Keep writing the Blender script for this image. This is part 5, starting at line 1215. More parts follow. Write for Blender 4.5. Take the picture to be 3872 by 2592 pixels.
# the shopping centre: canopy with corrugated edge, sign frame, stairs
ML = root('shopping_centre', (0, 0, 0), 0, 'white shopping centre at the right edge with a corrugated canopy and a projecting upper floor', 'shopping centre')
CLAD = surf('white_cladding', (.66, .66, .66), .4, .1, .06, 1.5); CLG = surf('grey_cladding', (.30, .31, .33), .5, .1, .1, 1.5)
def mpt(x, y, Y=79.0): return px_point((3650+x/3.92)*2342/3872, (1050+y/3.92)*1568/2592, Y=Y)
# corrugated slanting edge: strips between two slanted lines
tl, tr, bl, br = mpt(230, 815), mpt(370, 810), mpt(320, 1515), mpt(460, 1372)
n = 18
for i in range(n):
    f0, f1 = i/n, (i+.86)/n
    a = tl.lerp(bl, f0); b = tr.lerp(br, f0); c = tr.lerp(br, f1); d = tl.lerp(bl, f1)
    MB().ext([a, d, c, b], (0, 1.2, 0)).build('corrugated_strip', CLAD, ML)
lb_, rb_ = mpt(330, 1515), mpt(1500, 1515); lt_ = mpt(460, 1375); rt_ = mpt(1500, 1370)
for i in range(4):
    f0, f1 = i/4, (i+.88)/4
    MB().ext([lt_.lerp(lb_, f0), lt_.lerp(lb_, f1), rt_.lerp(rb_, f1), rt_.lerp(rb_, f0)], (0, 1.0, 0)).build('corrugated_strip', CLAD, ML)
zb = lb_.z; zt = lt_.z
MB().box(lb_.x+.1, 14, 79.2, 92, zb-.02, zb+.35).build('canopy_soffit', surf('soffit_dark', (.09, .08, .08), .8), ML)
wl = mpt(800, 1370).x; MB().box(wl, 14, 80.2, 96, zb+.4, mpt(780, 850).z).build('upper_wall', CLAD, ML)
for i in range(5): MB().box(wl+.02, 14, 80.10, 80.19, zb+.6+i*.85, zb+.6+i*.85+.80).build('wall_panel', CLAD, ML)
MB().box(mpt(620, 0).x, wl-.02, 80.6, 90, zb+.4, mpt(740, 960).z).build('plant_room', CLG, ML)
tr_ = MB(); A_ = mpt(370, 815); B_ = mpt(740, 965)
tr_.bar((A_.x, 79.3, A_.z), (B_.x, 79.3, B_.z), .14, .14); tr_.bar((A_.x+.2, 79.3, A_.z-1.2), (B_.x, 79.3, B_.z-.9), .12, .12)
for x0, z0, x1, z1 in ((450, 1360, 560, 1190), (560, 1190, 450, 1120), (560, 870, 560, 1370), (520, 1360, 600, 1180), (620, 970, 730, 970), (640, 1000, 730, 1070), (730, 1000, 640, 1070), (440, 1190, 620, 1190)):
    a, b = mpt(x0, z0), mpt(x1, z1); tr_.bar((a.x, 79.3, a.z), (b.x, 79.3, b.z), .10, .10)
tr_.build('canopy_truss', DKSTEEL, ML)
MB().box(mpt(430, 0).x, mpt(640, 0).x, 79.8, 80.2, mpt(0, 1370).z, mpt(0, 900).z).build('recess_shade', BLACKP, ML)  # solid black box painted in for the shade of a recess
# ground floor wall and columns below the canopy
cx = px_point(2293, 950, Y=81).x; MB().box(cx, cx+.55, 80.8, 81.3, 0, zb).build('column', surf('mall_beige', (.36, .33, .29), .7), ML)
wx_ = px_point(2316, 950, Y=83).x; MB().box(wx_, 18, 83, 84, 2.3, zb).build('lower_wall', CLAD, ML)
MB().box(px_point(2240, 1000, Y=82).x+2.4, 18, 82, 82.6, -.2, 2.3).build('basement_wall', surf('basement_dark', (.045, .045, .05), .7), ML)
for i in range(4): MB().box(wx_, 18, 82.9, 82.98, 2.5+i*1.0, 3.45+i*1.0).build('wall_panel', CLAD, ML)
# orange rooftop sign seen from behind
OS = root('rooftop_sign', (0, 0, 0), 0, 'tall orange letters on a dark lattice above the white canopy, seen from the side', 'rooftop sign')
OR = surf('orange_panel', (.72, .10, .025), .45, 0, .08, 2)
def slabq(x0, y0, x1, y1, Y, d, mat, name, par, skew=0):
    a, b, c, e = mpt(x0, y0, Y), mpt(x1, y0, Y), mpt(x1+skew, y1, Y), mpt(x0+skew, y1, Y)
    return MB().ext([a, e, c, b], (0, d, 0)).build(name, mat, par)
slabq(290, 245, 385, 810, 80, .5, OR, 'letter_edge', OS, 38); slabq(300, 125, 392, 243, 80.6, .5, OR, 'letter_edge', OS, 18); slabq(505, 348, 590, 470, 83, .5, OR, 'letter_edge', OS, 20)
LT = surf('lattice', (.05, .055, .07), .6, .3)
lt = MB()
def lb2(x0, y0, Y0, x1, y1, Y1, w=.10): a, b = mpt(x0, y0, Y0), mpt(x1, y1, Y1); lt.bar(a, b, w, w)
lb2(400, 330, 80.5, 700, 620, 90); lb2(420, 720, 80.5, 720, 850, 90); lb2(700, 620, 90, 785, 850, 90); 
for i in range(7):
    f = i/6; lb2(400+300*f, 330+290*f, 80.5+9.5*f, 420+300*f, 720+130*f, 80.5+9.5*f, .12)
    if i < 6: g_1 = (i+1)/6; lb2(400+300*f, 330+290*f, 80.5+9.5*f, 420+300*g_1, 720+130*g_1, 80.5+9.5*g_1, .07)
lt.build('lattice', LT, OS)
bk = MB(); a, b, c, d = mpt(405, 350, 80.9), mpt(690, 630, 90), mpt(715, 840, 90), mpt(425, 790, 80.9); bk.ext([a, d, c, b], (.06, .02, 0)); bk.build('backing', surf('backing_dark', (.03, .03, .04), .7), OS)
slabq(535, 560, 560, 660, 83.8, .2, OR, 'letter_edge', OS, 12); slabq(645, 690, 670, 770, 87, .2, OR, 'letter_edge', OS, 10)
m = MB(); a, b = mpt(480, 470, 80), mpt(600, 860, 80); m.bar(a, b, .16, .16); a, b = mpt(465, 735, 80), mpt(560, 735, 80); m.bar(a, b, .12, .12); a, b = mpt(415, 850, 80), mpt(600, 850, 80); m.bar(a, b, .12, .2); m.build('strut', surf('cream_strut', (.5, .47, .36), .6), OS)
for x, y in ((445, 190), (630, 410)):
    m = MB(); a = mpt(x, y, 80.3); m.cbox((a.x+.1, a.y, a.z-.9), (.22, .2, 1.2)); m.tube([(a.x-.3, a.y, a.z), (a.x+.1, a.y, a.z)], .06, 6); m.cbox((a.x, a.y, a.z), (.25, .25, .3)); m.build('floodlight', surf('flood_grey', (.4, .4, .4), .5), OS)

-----

Goal of the exercise => Word for word, write out all of the data above.

Reply to the exercise =>
Keep writing the Blender script for this image. This is part 5, starting at line 1215. More parts follow. Write for Blender 4.5. Take the picture to be 3872 by 2592 pixels.
# the shopping centre: canopy with corrugated edge, sign frame, stairs
ML = root('shopping_centre', (0, 0, 0), 0, 'white shopping centre at the right edge with a corrugated canopy and a projecting upper floor', 'shopping centre')
CLAD = surf('white_cladding', (.66, .66, .66), .4, .1, .06, 1.5); CLG = surf('grey_cladding', (.30, .31, .33), .5, .1, .1, 1.5)
def mpt(x, y, Y=79.0): return px_point((3650+x/3.92)*2342/3872, (1050+y/3.92)*1568/2592, Y=Y)
# corrugated slanting edge: strips between two slanted lines
tl, tr, bl, br = mpt(230, 815), mpt(370, 810), mpt(320, 1515), mpt(460, 1372)
n = 18
for i in range(n):
    f0, f1 = i/n, (i+.86)/n
    a = tl.lerp(bl, f0); b = tr.lerp(br, f0); c = tr.lerp(br, f1); d = tl.lerp(bl, f1)
    MB().ext([a, d, c, b], (0, 1.2, 0)).build('corrugated_strip', CLAD, ML)
lb_, rb_ = mpt(330, 1515), mpt(1500, 1515); lt_ = mpt(460, 1375); rt_ = mpt(1500, 1370)
for i in range(4):
    f0, f1 = i/4, (i+.88)/4
    MB().ext([lt_.lerp(lb_, f0), lt_.lerp(lb_, f1), rt_.lerp(rb_, f1), rt_.lerp(rb_, f0)], (0, 1.0, 0)).build('corrugated_strip', CLAD, ML)
zb = lb_.z; zt = lt_.z
MB().box(lb_.x+.1, 14, 79.2, 92, zb-.02, zb+.35).build('canopy_soffit', surf('soffit_dark', (.09, .08, .08), .8), ML)
wl = mpt(800, 1370).x; MB().box(wl, 14, 80.2, 96, zb+.4, mpt(780, 850).z).build('upper_wall', CLAD, ML)
for i in range(5): MB().box(wl+.02, 14, 80.10, 80.19, zb+.6+i*.85, zb+.6+i*.85+.80).build('wall_panel', CLAD, ML)
MB().box(mpt(620, 0).x, wl-.02, 80.6, 90, zb+.4, mpt(740, 960).z).build('plant_room', CLG, ML)
tr_ = MB(); A_ = mpt(370, 815); B_ = mpt(740, 965)
tr_.bar((A_.x, 79.3, A_.z), (B_.x, 79.3, B_.z), .14, .14); tr_.bar((A_.x+.2, 79.3, A_.z-1.2), (B_.x, 79.3, B_.z-.9), .12, .12)
for x0, z0, x1, z1 in ((450, 1360, 560, 1190), (560, 1190, 450, 1120), (560, 870, 560, 1370), (520, 1360, 600, 1180), (620, 970, 730, 970), (640, 1000, 730, 1070), (730, 1000, 640, 1070), (440, 1190, 620, 1190)):
    a, b = mpt(x0, z0), mpt(x1, z1); tr_.bar((a.x, 79.3, a.z), (b.x, 79.3, b.z), .10, .10)
tr_.build('canopy_truss', DKSTEEL, ML)
MB().box(mpt(430, 0).x, mpt(640, 0).x, 79.8, 80.2, mpt(0, 1370).z, mpt(0, 900).z).build('recess_shade', BLACKP, ML)  # solid black box painted in for the shade of a recess
# ground floor wall and columns below the canopy
cx = px_point(2293, 950, Y=81).x; MB().box(cx, cx+.55, 80.8, 81.3, 0, zb).build('column', surf('mall_beige', (.36, .33, .29), .7), ML)
wx_ = px_point(2316, 950, Y=83).x; MB().box(wx_, 18, 83, 84, 2.3, zb).build('lower_wall', CLAD, ML)
MB().box(px_point(2240, 1000, Y=82).x+2.4, 18, 82, 82.6, -.2, 2.3).build('basement_wall', surf('basement_dark', (.045, .045, .05), .7), ML)
for i in range(4): MB().box(wx_, 18, 82.9, 82.98, 2.5+i*1.0, 3.45+i*1.0).build('wall_panel', CLAD, ML)
# orange rooftop sign seen from behind
OS = root('rooftop_sign', (0, 0, 0), 0, 'tall orange letters on a dark lattice above the white canopy, seen from the side', 'rooftop sign')
OR = surf('orange_panel', (.72, .10, .025), .45, 0, .08, 2)
def slabq(x0, y0, x1, y1, Y, d, mat, name, par, skew=0):
    a, b, c, e = mpt(x0, y0, Y), mpt(x1, y0, Y), mpt(x1+skew, y1, Y), mpt(x0+skew, y1, Y)
    return MB().ext([a, e, c, b], (0, d, 0)).build(name, mat, par)
slabq(290, 245, 385, 810, 80, .5, OR, 'letter_edge', OS, 38); slabq(300, 125, 392, 243, 80.6, .5, OR, 'letter_edge', OS, 18); slabq(505, 348, 590, 470, 83, .5, OR, 'letter_edge', OS, 20)
LT = surf('lattice', (.05, .055, .07), .6, .3)
lt = MB()
def lb2(x0, y0, Y0, x1, y1, Y1, w=.10): a, b = mpt(x0, y0, Y0), mpt(x1, y1, Y1); lt.bar(a, b, w, w)
lb2(400, 330, 80.5, 700, 620, 90); lb2(420, 720, 80.5, 720, 850, 90); lb2(700, 620, 90, 785, 850, 90); 
for i in range(7):
    f = i/6; lb2(400+300*f, 330+290*f, 80.5+9.5*f, 420+300*f, 720+130*f, 80.5+9.5*f, .12)
    if i < 6: g_1 = (i+1)/6; lb2(400+300*f, 330+290*f, 80.5+9.5*f, 420+300*g_1, 720+130*g_1, 80.5+9.5*g_1, .07)
lt.build('lattice', LT, OS)
bk = MB(); a, b, c, d = mpt(405, 350, 80.9), mpt(690, 630, 90), mpt(715, 840, 90), mpt(425, 790, 80.9); bk.ext([a, d, c, b], (.06, .02, 0)); bk.build('backing', surf('backing_dark', (.03, .03, .04), .7), OS)
slabq(535, 560, 560, 660, 83.8, .2, OR, 'letter_edge', OS, 12); slabq(645, 690, 670, 770, 87, .2, OR, 'letter_edge', OS, 10)
m = MB(); a, b = mpt(480, 470, 80), mpt(600, 860, 80); m.bar(a, b, .16, .16); a, b = mpt(465, 735, 80), mpt(560, 735, 80); m.bar(a, b, .12, .12); a, b = mpt(415, 850, 80), mpt(600, 850, 80); m.bar(a, b, .12, .2); m.build('strut', surf('cream_strut', (.5, .47, .36), .6), OS)
for x, y in ((445, 190), (630, 410)):
    m = MB(); a = mpt(x, y, 80.3); m.cbox((a.x+.1, a.y, a.z-.9), (.22, .2, 1.2)); m.tube([(a.x-.3, a.y, a.z), (a.x+.1, a.y, a.z)], .06, 6); m.cbox((a.x, a.y, a.z), (.25, .25, .3)); m.build('floodlight', surf('flood_grey', (.4, .4, .4), .5), OS)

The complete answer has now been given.